February 19, 2018

Keeping up isn’t cutting edge

A while ago, I had to explain, not for the first time in my career, why using interfaces, having loosely-coupled code, and writing tests (first) is a good idea.

Time and again, I find developers, teams and companies resisting certain ideas that have been around for years or even decades. One of the reasons often stated, is novelty. An idea, principle or technology is refused because it is new and who knows what the next thing will be. Better to stay with what we have.

Of course, a company should not be as cutting edge as an individual developer would/could want to be. A developer can play around in his/her free time with pre-alpha frameworks. But a company works within the constraints of budgets and time, so using a framework that might still change a lot, might have bugs, might never really go anywhere, etc. is a risk. A risk a company should not take.

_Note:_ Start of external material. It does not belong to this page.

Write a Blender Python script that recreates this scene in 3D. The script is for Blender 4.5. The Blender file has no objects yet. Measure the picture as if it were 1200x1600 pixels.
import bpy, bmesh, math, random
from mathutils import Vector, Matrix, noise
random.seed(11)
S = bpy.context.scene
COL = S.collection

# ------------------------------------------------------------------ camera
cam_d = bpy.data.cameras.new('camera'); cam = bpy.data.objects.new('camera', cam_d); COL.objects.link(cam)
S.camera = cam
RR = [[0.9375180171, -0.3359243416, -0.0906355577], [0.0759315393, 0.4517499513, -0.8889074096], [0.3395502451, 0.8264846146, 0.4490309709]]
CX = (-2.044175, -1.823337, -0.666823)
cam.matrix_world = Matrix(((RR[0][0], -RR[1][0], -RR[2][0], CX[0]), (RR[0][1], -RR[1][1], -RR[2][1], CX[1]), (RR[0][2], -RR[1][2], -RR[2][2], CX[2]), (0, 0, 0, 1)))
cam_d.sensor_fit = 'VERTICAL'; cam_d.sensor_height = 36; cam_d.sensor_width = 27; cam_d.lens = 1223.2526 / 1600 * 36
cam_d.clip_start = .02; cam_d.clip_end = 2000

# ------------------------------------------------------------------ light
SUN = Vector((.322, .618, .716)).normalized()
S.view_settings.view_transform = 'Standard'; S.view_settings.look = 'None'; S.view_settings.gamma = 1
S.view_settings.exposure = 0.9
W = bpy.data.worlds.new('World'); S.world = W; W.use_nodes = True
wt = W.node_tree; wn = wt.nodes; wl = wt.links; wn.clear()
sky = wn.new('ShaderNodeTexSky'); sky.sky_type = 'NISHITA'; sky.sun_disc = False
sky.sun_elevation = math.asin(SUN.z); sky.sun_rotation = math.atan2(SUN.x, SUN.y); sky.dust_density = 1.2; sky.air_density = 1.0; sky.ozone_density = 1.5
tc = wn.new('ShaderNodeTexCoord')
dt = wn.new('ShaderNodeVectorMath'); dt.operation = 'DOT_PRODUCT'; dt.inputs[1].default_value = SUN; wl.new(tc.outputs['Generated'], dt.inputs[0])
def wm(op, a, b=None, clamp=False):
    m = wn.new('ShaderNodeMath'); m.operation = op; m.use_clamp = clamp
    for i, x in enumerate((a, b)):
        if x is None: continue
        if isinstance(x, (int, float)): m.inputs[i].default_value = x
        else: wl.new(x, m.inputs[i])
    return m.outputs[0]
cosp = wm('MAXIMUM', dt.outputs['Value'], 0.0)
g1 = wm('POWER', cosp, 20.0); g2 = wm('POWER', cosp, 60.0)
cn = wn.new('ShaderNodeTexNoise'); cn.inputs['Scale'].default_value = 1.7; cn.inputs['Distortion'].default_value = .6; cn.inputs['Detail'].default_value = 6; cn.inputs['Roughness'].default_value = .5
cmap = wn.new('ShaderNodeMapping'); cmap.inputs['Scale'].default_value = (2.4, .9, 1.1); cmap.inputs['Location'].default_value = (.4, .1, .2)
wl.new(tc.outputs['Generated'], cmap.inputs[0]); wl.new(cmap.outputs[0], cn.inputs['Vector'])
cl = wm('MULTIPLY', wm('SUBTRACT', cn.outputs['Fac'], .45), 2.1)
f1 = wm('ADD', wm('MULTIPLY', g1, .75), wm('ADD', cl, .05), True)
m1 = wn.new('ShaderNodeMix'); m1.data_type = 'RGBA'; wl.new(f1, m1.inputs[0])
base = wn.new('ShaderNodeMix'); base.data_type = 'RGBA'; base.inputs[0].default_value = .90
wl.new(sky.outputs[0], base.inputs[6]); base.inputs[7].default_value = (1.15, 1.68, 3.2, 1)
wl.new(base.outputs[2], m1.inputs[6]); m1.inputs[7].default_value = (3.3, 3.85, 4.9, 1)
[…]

However, playing it safe doesn’t mean we should be writing software like we did 20+ years ago. Our industry is a fast-rolling train and no-one really knows where it’s going. But certain things have been tried and tested thoroughly, even if some people haven’t really heard about it. Ask yourself where you want to be on this train.

As a company, you don’t want to be in the locomotive, where you get all the smoke, flies, and the occasional cow in your face.

But neither do you want to be at the back, in third class, where people have to sit on hard, wooden benches. They’ll get off the train and take a bus. Ok, my metaphor is falling apart, but you get the picture.

Principles like unit-testing, loosely-coupled design, composition over inheritance, dependency injection, etc. are no longer a novelty. You should be using them right now. And if you have a legacy codebase, then you should start introducing them. Evidence and experience show that you will benefit.

But will your code not become a mix of styles and techniques? Yes. And that is a justified concern. But it is entirely possible to avoid it.

Will it be a lot of work? Most likely. But start with small changes, the low-hanging fruit. In time, your code will improve, your test coverage will improve, and your ability to change will improve.

The project will benefit in that there will be less bugs, devs will enjoy their work more, will become better devs, and in time, changes should become easier and faster to apply.

Any codebase can be improved. But it takes an open mind to new techniques and stopping the old way of doing things. This isn’t a matter of being radically new, as these principles have been around for quite some time now.